But has Scirra/Construct filed or notified Apple of this problem as an engine developer?
So far I don't believe I've been able to reproduce the problem myself. We cannot file a bug report if we can't reproduce the problem - if it looks like everything works, how can we tell Apple it's broken? Getting us to reproduce the problem is just an unnecessary extra step anyway, as all we'd do is forward the issue on to Apple. So it will be quicker to cut us out and report the problem directly.
Does Scirra have a contact at Apple or relationship they can follow up on?
Absolutely not. Apple are notoriously secretive to the point of absurdity, e.g. they mark bugs as fixed but can't tell us when the fix will ship, only saying "Apple does not comment on future releases" as a standard response. If Apple made anyone available to us, we'd definitely talk to them about such issues, but they do not make any such person available nor do they appear to have a culture that would be open to such an idea.

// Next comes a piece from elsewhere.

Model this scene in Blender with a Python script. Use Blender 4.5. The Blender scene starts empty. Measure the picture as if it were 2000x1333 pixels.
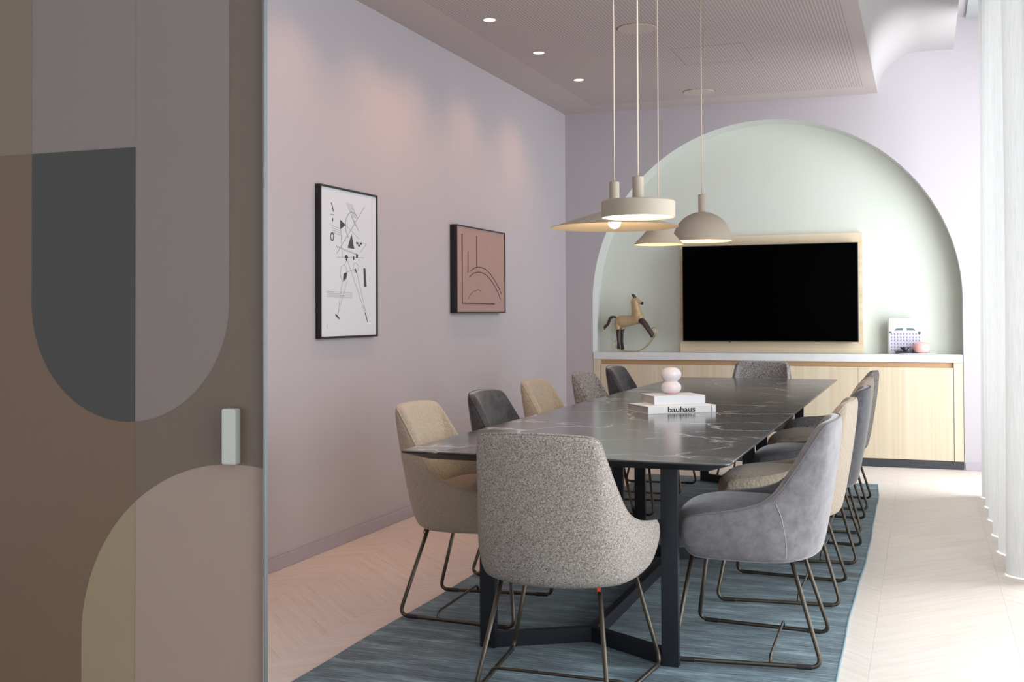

So in short, you're probably best off reporting iOS regressions directly to Apple. No software is perfect, all platforms have bugs and occasional regressions - this really is business as usual in the software world. And if people keep trying to pressure us to do something about it when it's impossible for us to do anything about it, it will only make it take longer to solve the problem. This has happened before in other ways and to be honest it's pretty frustrating for us; I know you all just want it to be fixed but it is genuinely out of our hands and we have few options - Apple need to fix it and if you keep telling us to do something about it then you'll get nowhere, because so far there's nothing we can do.